Parents of children old enough to squabble, will be familiar with the following:

Shotgun – this means, I saw it first, I’m getting it first, OR I’m NOT doing it first!

No Backsies – this enables the child to run up, hit someone, and acquire immunity from any slaps back.

Spotto – requires the child to punch everyone in the car, when they spot a yellow car whilst out and  about

Yeah-nah – translation: I’ve thought about it and you can stick it!

“Shotgun” is the most frequently used around here, and doesn’t Fitty hate it! He has outlawed the word, but this hasn’t lessened it’s use or effectiveness around our home.

Every time we get in the car, the word Shotgun is the first we hear. It means “I get the front seat”. 7 has mastered this technique and it is usually her sitting up front on the school bus runs.

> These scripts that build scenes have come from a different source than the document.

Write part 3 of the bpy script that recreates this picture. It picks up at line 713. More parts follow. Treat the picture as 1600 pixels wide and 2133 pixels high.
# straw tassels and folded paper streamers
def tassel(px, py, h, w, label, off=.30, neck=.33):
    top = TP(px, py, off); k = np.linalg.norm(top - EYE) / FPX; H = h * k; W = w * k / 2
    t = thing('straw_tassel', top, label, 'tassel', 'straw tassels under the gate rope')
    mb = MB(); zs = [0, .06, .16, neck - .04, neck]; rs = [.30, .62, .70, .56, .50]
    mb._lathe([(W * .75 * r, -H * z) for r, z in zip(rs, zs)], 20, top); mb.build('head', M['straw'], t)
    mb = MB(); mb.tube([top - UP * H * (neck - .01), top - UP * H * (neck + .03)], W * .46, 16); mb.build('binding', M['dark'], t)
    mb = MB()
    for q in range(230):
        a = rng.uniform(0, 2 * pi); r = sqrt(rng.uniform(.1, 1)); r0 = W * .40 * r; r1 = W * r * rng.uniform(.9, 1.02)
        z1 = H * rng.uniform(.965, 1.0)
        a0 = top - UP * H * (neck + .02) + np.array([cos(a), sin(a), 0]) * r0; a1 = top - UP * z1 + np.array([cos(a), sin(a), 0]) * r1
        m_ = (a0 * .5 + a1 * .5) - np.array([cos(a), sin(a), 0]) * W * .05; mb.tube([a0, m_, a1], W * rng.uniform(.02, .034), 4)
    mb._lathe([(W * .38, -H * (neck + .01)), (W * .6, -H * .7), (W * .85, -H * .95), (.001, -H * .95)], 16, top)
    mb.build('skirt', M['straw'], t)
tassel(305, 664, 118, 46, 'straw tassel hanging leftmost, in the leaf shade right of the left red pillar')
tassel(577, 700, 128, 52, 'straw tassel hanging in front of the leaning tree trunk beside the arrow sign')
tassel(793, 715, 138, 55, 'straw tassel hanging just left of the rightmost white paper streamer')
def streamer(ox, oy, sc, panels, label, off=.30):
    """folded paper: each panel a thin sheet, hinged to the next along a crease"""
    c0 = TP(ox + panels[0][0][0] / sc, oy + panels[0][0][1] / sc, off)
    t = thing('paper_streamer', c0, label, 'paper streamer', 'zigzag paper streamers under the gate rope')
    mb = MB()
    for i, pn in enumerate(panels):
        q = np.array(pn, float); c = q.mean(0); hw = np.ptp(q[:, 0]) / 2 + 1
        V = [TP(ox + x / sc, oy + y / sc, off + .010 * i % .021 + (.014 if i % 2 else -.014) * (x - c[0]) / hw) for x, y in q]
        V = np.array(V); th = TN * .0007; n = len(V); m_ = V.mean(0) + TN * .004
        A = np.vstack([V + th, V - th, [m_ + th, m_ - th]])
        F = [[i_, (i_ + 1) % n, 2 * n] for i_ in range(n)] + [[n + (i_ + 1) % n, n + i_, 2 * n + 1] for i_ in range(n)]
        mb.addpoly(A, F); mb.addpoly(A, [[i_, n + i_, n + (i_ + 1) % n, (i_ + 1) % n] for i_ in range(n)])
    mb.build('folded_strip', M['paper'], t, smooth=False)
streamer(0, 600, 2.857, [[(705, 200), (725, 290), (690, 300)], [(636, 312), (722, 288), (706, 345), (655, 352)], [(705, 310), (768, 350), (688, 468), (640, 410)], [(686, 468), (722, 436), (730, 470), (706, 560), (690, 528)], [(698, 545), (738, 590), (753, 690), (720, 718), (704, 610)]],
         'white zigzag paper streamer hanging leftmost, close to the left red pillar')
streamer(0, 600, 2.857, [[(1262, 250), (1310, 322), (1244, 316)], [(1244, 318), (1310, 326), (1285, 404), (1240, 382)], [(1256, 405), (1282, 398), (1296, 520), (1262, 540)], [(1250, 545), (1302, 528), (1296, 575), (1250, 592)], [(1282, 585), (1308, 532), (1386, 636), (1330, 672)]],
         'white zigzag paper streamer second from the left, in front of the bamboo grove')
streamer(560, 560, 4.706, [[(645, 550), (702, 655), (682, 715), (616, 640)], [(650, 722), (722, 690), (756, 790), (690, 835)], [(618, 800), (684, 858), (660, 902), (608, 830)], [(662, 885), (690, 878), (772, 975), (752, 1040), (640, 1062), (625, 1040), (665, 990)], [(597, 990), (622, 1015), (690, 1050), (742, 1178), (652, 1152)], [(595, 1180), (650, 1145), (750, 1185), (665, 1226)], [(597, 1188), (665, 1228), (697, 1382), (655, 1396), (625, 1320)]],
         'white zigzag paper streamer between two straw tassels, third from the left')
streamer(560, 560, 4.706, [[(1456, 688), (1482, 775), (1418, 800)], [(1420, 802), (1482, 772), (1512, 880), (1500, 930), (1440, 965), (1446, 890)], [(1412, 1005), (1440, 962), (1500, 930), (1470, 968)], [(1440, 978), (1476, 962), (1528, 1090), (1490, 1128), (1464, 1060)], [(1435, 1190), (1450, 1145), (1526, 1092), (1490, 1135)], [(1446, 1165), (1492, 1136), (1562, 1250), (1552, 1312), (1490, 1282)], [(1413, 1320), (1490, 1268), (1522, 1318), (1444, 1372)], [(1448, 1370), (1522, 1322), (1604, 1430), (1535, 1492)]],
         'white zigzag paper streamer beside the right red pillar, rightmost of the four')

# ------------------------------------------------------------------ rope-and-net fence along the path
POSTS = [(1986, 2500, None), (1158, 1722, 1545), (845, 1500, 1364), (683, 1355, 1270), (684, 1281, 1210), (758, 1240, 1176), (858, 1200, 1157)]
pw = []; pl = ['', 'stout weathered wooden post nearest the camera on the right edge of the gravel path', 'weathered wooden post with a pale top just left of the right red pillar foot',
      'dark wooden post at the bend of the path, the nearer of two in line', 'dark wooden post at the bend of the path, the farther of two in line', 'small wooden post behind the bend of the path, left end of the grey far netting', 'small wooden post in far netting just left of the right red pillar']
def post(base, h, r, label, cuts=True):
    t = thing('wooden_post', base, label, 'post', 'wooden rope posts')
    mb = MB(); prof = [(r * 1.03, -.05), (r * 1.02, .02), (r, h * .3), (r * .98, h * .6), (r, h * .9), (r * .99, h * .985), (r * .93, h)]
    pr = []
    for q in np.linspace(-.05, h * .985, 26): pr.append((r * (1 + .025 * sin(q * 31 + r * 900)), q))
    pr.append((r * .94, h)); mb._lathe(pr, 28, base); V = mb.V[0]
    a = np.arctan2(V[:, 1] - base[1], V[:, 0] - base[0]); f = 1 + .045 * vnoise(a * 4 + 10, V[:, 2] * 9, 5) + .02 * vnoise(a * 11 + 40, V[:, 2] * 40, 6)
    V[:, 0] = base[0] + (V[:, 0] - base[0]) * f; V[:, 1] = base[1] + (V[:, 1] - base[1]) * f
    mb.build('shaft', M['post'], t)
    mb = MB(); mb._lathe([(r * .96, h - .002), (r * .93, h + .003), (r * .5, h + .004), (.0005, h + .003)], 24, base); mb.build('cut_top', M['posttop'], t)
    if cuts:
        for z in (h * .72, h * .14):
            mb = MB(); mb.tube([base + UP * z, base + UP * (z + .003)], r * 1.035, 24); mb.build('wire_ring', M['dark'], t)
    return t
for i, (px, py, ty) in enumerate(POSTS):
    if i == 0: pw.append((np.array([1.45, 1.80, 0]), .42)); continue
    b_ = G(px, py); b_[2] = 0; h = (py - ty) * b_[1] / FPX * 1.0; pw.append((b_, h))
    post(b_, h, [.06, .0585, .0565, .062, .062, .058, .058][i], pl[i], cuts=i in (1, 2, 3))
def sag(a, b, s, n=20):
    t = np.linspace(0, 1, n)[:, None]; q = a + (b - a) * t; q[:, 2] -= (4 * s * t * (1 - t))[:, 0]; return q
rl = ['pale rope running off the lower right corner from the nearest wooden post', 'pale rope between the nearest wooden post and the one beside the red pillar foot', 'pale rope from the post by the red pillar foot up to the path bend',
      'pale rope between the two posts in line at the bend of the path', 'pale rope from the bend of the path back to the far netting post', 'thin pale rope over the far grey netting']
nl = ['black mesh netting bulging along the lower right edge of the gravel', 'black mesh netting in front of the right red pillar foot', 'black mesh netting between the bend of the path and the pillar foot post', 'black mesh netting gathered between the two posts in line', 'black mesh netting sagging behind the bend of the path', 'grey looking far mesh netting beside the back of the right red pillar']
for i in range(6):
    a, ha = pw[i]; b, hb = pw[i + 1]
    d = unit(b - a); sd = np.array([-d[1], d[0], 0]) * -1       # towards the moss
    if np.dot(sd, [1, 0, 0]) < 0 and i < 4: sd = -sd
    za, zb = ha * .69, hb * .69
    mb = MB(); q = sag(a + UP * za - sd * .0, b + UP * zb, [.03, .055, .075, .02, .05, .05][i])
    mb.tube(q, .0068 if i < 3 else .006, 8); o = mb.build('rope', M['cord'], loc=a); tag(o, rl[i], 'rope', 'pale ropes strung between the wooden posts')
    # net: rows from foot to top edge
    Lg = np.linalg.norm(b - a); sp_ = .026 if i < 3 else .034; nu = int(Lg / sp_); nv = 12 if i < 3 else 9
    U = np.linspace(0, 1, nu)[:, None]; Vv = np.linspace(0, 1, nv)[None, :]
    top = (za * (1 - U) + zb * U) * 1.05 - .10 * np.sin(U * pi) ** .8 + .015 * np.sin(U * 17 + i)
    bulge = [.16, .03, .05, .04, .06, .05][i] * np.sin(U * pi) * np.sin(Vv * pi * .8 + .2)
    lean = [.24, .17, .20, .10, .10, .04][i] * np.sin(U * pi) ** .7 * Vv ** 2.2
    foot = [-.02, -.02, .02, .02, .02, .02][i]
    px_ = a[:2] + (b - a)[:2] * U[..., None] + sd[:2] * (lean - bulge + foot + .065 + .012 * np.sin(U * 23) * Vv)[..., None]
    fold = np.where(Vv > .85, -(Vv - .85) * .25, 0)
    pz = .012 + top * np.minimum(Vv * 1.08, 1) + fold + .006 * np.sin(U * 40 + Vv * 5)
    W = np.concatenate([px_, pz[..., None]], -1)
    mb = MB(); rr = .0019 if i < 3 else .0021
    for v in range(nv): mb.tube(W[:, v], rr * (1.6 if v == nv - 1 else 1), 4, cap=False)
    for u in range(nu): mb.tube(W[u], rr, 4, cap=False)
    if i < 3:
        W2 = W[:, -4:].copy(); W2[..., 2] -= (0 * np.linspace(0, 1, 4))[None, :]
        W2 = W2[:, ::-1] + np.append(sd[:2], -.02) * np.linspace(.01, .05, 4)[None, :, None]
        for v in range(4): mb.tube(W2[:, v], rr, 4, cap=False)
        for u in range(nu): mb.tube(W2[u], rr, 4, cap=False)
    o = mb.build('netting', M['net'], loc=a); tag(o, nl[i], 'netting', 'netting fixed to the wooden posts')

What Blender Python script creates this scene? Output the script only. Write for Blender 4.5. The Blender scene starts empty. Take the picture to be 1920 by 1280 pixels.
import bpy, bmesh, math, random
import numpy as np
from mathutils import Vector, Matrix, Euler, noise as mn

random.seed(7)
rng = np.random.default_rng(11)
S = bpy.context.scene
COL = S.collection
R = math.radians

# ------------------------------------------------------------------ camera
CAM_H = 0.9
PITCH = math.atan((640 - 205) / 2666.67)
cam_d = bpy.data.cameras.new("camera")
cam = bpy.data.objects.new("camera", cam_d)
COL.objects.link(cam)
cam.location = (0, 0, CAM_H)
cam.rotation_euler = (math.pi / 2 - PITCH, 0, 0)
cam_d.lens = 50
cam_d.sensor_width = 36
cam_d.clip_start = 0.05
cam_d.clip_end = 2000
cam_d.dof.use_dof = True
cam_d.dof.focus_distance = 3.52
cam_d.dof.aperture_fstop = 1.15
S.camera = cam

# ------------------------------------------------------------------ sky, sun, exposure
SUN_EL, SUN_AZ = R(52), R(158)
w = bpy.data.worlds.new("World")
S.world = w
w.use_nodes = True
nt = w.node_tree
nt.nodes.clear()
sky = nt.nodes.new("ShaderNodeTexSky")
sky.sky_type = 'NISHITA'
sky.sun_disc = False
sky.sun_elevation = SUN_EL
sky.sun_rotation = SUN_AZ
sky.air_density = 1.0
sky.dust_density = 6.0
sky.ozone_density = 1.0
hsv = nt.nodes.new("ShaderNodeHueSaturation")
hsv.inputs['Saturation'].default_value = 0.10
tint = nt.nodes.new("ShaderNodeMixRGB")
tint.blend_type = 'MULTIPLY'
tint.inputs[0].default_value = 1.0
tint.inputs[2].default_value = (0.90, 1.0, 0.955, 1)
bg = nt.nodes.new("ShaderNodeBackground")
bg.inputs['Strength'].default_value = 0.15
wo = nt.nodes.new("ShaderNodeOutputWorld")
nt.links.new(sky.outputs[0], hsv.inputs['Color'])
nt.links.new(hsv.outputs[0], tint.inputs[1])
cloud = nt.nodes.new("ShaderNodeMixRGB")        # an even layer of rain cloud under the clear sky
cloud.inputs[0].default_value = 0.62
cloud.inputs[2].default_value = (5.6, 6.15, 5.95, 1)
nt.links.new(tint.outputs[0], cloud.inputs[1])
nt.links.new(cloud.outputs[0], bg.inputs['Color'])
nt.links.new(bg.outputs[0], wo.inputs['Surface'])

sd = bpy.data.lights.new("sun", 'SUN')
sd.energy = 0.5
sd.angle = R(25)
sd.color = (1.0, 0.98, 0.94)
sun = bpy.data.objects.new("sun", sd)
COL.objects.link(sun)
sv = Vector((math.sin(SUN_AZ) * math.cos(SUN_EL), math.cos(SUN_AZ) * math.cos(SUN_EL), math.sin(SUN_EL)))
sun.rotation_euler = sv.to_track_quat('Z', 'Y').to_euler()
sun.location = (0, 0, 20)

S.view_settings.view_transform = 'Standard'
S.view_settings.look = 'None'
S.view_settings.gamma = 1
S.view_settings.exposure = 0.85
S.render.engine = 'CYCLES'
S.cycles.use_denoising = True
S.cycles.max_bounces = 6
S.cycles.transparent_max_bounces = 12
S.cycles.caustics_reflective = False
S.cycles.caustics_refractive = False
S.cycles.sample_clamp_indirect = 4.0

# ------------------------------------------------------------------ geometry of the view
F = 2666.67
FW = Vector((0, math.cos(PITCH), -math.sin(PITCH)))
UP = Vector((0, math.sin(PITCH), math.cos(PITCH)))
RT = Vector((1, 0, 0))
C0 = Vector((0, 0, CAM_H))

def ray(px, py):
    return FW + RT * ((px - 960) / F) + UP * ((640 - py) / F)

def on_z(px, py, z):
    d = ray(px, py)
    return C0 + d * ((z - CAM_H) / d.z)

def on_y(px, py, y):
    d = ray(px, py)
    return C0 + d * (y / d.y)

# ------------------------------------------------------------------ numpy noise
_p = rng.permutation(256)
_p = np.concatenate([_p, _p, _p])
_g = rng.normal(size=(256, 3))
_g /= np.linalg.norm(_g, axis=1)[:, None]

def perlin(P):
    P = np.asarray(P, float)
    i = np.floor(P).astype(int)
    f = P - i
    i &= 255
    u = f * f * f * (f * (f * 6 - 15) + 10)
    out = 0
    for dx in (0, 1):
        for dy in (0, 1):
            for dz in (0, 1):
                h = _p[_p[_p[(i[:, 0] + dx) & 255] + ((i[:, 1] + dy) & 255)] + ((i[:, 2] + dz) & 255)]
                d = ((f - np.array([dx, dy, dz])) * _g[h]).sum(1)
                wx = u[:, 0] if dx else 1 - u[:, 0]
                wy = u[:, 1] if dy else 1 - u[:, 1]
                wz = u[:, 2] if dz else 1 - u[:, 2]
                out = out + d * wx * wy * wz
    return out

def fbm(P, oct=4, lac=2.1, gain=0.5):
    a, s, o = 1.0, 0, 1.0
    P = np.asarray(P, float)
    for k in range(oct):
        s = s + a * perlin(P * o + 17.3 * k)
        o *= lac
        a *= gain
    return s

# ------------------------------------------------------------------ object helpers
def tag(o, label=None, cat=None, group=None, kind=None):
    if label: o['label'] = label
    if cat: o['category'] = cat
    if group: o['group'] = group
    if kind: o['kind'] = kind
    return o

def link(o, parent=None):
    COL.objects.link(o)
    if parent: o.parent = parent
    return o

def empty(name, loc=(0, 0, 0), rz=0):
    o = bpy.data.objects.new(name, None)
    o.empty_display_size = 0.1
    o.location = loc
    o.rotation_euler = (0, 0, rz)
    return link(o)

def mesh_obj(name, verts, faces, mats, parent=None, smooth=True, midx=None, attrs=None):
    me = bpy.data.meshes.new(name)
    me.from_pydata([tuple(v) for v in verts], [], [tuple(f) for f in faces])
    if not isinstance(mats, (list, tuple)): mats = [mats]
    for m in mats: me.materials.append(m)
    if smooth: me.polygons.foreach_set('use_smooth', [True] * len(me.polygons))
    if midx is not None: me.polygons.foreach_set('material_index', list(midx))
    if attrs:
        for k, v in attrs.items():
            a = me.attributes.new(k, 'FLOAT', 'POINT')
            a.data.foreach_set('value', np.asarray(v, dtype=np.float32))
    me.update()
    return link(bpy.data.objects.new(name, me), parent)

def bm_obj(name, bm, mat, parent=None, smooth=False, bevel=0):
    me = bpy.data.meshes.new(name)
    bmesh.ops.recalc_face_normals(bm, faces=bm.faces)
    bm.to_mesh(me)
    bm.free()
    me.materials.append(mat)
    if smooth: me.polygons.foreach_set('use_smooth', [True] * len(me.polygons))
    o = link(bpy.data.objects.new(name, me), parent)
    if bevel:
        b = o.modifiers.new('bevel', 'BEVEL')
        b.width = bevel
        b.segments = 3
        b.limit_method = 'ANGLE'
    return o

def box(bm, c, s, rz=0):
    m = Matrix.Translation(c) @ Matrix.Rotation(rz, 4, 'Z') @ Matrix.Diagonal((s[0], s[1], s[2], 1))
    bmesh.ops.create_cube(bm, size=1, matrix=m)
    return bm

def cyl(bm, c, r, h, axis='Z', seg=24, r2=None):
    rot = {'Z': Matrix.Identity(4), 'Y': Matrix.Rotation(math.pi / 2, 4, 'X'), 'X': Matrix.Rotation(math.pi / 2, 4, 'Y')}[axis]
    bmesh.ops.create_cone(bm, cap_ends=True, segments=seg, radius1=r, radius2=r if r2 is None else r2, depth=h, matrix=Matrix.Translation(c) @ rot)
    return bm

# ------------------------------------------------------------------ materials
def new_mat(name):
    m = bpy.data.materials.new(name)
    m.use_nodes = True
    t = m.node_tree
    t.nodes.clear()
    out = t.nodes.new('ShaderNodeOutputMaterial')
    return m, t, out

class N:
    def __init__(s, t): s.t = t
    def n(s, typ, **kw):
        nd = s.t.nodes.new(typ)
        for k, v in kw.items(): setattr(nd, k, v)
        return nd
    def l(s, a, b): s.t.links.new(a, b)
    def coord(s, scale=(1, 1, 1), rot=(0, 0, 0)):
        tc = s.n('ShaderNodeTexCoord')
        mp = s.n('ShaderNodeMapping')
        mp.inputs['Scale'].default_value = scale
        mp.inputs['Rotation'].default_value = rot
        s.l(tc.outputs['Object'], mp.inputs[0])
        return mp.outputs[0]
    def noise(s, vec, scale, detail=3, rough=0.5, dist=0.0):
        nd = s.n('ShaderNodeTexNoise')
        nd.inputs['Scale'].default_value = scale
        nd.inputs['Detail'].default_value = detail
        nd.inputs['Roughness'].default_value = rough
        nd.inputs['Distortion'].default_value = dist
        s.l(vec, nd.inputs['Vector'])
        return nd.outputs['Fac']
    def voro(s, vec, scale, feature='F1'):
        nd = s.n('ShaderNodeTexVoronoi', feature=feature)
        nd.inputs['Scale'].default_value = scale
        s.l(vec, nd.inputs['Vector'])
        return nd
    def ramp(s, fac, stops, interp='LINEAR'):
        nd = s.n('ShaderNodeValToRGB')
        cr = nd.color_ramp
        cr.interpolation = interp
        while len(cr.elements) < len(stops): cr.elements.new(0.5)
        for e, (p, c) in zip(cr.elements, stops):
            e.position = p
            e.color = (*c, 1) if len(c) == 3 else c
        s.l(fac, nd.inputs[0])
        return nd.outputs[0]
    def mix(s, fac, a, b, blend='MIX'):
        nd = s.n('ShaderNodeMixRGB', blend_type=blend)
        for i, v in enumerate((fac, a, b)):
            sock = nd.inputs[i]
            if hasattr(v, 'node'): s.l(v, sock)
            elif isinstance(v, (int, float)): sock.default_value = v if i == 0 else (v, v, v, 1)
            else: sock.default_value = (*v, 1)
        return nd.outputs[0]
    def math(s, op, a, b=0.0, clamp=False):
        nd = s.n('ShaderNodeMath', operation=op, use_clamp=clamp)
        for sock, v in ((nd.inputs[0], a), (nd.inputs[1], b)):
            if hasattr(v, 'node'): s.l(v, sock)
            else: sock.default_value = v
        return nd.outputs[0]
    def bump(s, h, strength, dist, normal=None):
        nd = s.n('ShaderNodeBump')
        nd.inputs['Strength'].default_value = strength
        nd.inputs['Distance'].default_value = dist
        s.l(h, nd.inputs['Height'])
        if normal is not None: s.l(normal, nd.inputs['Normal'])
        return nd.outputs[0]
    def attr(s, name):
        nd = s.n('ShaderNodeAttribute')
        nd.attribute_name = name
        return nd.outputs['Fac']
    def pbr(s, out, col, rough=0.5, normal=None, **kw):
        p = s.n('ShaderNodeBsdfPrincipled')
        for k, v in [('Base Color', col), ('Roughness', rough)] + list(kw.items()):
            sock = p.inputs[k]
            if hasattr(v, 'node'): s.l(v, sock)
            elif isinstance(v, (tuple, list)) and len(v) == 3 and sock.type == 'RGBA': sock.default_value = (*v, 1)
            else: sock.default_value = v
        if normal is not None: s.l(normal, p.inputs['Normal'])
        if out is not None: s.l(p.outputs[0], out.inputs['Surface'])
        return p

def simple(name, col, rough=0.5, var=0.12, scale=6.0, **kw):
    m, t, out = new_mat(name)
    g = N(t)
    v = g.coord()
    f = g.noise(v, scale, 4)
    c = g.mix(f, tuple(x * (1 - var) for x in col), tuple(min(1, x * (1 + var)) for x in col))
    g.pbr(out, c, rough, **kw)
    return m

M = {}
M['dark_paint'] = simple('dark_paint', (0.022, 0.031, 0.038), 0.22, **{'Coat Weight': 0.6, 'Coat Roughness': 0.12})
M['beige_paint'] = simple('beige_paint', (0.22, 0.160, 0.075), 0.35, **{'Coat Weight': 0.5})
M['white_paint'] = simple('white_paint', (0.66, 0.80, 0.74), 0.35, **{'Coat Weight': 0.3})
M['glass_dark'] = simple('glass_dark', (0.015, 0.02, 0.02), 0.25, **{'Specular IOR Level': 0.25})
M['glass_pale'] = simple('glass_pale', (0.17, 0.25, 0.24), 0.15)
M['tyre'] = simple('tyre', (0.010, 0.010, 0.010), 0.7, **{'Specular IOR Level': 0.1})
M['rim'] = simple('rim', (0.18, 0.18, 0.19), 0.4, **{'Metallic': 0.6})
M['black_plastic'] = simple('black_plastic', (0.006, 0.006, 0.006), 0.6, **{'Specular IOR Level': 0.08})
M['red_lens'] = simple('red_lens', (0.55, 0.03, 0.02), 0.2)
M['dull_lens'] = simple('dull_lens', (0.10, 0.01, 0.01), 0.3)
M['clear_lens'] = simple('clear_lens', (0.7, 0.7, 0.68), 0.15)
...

Every now and again 8 outsmarts her and cops a few harsh words from 7, for being so quick. 8 has learned to enjoy his victories, limited as they are. If only they designed a family vehicle with 3 extra front seats.

Shotgun is also the first word they use when they have to do the dishes. 6,7 and 8 have the responsibility of setting and clearing the table, washing up, drying up, putting away and wiping down surfaces in the kitchen and dining areas. These tasks are completed with the MAXIMUM of fuss, fighting, and competitiveness. I have even heard 7 say ” but I carried that fork out for dad when he was at the barbie. Why do I have to help with the dishes?”

None of them, for some reason, want to do the washing up. They compete for drying and putting away duties. If you are wondering why a household of our size has no dishwasher, the answer lies somewhere in the complex mind of Fitty. He says we DO have a dishwasher, 3 in fact. 6,7 and 8. Fitty believes that dishwashers use too much water, and as we are on tank water and rely on rainfall, (remember that? – RAIN… wasn’t it nice?) or the local water carting cartel, who wear diamonds and 3 piece suits bought from the profits of selling water at 250% mark up! Whoops! Getting a bit off track here, anyway, Fitty says NO to a dishwasher, and the best advice I can give him at the moment is to just wait until we renovate the kitchen, by then it will be too late to stop me from buying one!

The “yellow car” game was introduced to 6 by my nephew Ryan, on holiday in Qld. Thanks Ryan! The game took hold, and soon every time we got in the car I began to fear for my capillaries. I bruise very easily, and would often look like I had been beaten about the arms and legs after a small trip to the shops. This was not helped at all by the fact that I continually forgot about the yellow ute that 2 is putting back together parked on our block. I could dodge every punch on the street, but would arrive home and cop a punch at the top of the driveway!

6 is probably going to be a solicitor. I say this because he comes up with the most complex and convoluted arguments as to why he should or shouldn’t do stuff. Most of the time 7 is fairly helpful, but not so very helpful as 8 who deserves a special mention here. Fitty and I are astounded sometimes by just how little he complains, and how quickly he responds to requests from us. 6 and 7 could learn a thing or two from him!